Two weeks ago we made a major announcement: building on technology that we’ve been developing for more than 20 years, we released Computable Document Format (CDF). I think CDF is going to have a big effect on the way all sorts of things can be communicated. Because for the first time it makes it practical to include live computation as a routine part of a document.
There are many important applications of CDF that we’ll no doubt be seeing over the months and years to come. But today I’m pleased to announce an experimental one from us: Wolfram|Alpha with CDF.
Starting today, as soon as you have the free CDF plugin installed (or if you have Mathematica 8 on your system) you can go to the top right-hand corner of the Wolfram|Alpha website, and set CDF on, with the result that Wolfram|Alpha will generate not just a static web page, but instead full CDF output—that you can directly interact and compute with.
There are some immediate consequences—like rotating 3D graphics, interactively reading off values in plots, and resizing graphics inline.
But where Wolfram|Alpha with CDF really starts to get exciting is in letting you interactively manipulate parameters—and actually do computations right inside your browser. Wolfram|Alpha without CDF might just give you one particular plot. Wolfram|Alpha with CDF will automatically sprout sliders or other controls that let you immediately change parameters, and continuously update the plot.
Sometimes being able to change parameters dynamically just enriches what is already rather complete output. But often, it’s what really makes the output meaningful. Like when Wolfram|Alpha with CDF gives you controls for image processing, that let you interactively pick different features in an image.
Or when Wolfram|Alpha with CDF dynamically shows you the behavior of some simulated system.
Usually Wolfram|Alpha with CDF will start off by showing you a fairly simple set of controls.

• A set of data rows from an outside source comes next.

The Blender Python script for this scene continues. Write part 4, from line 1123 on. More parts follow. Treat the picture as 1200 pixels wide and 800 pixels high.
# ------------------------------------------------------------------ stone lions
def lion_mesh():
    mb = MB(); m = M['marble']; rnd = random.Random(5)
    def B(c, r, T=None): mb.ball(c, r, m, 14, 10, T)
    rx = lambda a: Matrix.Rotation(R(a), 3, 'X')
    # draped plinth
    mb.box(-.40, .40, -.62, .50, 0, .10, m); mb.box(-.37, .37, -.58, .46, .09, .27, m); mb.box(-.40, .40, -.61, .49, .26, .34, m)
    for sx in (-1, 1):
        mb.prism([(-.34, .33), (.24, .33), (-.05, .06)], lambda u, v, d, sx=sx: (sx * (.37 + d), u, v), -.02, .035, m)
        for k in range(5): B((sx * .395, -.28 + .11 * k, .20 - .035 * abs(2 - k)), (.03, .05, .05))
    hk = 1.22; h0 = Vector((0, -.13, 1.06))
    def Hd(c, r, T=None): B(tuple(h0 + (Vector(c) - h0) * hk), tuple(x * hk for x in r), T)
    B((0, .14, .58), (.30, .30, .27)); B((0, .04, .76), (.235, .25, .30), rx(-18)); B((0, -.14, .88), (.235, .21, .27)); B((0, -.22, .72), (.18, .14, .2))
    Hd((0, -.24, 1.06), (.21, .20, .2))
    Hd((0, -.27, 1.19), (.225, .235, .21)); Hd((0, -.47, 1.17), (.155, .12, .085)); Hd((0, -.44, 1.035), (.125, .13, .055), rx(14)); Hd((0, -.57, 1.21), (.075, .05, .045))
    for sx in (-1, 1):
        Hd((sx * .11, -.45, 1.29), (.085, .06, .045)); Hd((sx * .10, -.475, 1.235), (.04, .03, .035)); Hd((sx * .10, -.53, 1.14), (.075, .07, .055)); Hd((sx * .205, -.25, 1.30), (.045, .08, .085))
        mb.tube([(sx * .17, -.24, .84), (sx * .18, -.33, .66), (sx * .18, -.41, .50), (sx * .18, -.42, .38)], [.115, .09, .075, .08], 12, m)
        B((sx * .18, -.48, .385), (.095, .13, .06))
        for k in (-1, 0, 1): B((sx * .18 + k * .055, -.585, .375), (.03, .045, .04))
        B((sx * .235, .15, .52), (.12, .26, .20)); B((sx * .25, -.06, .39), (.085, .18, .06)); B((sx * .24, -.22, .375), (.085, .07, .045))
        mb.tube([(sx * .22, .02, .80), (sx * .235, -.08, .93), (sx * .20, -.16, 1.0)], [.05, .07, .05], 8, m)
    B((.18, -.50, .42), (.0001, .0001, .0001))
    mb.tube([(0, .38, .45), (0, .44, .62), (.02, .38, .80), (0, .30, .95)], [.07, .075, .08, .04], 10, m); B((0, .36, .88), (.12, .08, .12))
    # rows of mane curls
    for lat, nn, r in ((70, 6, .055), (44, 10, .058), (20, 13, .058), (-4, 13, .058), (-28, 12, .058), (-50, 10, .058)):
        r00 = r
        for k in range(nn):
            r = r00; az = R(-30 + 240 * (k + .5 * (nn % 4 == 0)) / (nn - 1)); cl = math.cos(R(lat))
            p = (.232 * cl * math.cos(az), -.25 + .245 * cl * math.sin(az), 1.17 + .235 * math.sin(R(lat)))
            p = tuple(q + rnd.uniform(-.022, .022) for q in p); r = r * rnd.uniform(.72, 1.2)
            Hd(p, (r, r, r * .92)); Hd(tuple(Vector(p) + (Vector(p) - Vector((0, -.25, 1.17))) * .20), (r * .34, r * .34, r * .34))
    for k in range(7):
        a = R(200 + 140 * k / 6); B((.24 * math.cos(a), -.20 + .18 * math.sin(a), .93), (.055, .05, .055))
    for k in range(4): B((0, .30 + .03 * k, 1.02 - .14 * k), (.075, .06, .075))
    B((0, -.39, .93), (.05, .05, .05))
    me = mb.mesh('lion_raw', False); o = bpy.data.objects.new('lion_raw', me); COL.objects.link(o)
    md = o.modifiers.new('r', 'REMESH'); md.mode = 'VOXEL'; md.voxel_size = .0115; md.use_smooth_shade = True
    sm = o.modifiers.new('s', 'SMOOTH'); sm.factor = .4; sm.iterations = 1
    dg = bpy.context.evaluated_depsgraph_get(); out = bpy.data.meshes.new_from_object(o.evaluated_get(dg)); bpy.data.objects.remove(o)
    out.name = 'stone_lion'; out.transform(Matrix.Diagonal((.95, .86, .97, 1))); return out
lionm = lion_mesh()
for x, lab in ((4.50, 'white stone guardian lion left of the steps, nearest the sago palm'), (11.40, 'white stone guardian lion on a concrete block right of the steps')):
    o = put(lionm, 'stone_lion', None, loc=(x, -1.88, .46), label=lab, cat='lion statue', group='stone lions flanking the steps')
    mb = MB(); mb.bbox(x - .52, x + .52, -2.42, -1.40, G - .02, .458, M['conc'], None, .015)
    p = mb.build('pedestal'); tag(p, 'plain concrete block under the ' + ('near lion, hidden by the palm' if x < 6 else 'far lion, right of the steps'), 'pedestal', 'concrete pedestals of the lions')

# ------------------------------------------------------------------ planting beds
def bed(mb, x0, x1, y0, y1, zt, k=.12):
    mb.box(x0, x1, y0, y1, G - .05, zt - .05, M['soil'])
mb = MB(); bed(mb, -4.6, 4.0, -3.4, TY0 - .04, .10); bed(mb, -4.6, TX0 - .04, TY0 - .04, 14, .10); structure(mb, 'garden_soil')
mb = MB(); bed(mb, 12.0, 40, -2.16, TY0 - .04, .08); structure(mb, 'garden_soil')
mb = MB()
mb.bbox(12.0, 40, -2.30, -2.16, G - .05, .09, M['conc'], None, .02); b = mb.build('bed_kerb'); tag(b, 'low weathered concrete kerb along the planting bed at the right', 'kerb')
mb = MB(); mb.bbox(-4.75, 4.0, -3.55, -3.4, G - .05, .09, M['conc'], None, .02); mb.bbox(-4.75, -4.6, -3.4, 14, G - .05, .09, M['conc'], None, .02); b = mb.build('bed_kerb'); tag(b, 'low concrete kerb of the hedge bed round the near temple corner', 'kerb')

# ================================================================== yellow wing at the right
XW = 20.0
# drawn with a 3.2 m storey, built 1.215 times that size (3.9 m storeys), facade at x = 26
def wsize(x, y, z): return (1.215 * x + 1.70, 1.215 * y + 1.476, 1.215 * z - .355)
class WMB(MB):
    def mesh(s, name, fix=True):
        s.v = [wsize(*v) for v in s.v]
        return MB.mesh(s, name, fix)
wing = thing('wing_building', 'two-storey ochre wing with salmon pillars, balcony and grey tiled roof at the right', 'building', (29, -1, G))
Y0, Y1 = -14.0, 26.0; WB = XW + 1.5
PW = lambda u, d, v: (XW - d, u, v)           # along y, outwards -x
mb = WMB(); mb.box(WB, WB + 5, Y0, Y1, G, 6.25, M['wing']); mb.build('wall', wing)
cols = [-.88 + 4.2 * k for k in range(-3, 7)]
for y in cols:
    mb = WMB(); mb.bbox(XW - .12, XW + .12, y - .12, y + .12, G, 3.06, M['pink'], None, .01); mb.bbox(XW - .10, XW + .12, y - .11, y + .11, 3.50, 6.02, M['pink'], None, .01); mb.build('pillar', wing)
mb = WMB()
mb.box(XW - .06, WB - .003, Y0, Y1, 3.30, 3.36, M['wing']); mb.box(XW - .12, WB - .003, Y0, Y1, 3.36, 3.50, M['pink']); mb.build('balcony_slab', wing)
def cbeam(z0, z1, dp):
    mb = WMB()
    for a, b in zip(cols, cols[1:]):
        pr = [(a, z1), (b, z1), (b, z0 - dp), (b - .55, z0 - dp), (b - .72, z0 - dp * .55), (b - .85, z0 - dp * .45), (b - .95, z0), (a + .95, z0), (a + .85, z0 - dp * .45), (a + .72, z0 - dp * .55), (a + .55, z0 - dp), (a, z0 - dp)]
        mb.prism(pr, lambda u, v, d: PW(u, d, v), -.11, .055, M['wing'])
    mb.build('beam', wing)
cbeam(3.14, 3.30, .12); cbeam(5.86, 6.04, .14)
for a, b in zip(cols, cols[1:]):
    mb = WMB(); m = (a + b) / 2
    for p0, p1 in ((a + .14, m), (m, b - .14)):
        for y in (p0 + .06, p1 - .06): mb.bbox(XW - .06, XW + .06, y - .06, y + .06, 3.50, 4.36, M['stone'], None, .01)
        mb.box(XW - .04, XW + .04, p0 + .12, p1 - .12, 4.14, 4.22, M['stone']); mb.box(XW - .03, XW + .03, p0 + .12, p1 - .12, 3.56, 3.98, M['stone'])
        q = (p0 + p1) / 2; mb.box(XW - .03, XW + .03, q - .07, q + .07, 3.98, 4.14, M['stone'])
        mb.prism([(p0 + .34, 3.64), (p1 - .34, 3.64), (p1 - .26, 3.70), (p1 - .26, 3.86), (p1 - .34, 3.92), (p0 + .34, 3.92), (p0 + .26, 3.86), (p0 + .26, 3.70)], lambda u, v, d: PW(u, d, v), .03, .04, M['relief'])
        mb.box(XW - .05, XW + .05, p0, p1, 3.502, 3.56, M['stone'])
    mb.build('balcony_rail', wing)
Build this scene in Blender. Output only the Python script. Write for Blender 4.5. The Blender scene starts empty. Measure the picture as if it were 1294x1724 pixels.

But often there’s a + you can press to open up a much more sophisticated “control panel” that allows you to change all sorts of features and parameters in a computation.
Some of what Wolfram|Alpha with CDF does is to give enhanced interactive versions of results you’d already see some version of even without CDF. But we’re experimenting with all sorts of completely new kinds of results that only exist in interactive CDF form.
So how does Wolfram|Alpha with CDF work? What’s happening is that instead of the Wolfram|Alpha servers sending you HTML to be rendered by your web browser, they’re sending CDF, which in effect contains dynamically generated programs to be executed by your CDF plugin.
It’s an interesting and powerful technology stack—all ultimately based on the Mathematica language. Your query comes in to the Wolfram|Alpha servers, where it’s processed using lots of Mathematica code—that ultimately generates a result consisting of a chunk of CDF. Then that CDF is sent to your computer, where it runs using the Mathematica kernel—but now under your control, locally inside your CDF plugin.
The result of this is that you get the best of both worlds. You have access to both large-scale computational power and stored knowledge in the main Wolfram|Alpha servers, and you get highly responsive interaction from local computations on your computer.
And what makes this possible is that by being based on the Mathematica language, CDF is able to describe high-level algorithmic processes in a standard way that can readily be delivered to your computer.
If one looks at different applications of CDF, some typically involve human authoring of CDF—say to create interactive Demonstrations of the kind in the Wolfram Demonstrations Project. But other applications involve automatic generation of CDF—say in producing interactive reports.
And in a sense, Wolfram|Alpha with CDF is the beginning of the ultimate kind of automatic CDF generation. You start from simple free-form linguistics, and Wolfram|Alpha automatically generates CDF for whatever you describe.
We’re only at the early stages of this right now. But already what we have is very useful—if nothing else in producing the core of what’s needed for a particular interactive CDF document.
I don’t want to confuse the technology stack even further—but there’s a case of Wolfram|Alpha with CDF that is in some ways even more powerful: Wolfram|Alpha with CDF not in a web browser, but inside Mathematica.
In a sense, this is an extension of the free-form linguistic programming that we introduced last year with Mathematica 8. But what’s new is that one’s now starting to be able to go directly from free-form linguistics to complete interactive Mathematica programs that involve constructs like Manipulate.
For me, it’s fascinating and exciting to see these kinds of unifications in these different forms of technology that we’ve been developing for so long. And every time we do such a unification, it opens up all sorts of new possibilities that we could barely imagine before. But today’s Wolfram|Alpha with CDF is just the beginning. Over the next several months, we’ll be introducing all sorts of enhancements.
For example, as of now you have to choose to get either all-HTML output from Wolfram|Alpha or all CDF. If you choose HTML, you get to make use of the full range of optimizations in your web browser. If you choose CDF, you get to have computable CDF output that you can interact with. In the future, CDF will automatically be interspersed with HTML, so you can get the best of both worlds.
And right now, there are only particular kinds of Wolfram|Alpha output that use dynamic interactivity with CDF. In the future, there’ll be broader coverage—so that absolutely anything that could reasonably be interactive will automatically be so.
But already today it’s exciting to see Wolfram|Alpha begin to come alive with interactive CDF output. Let us know what you think of it!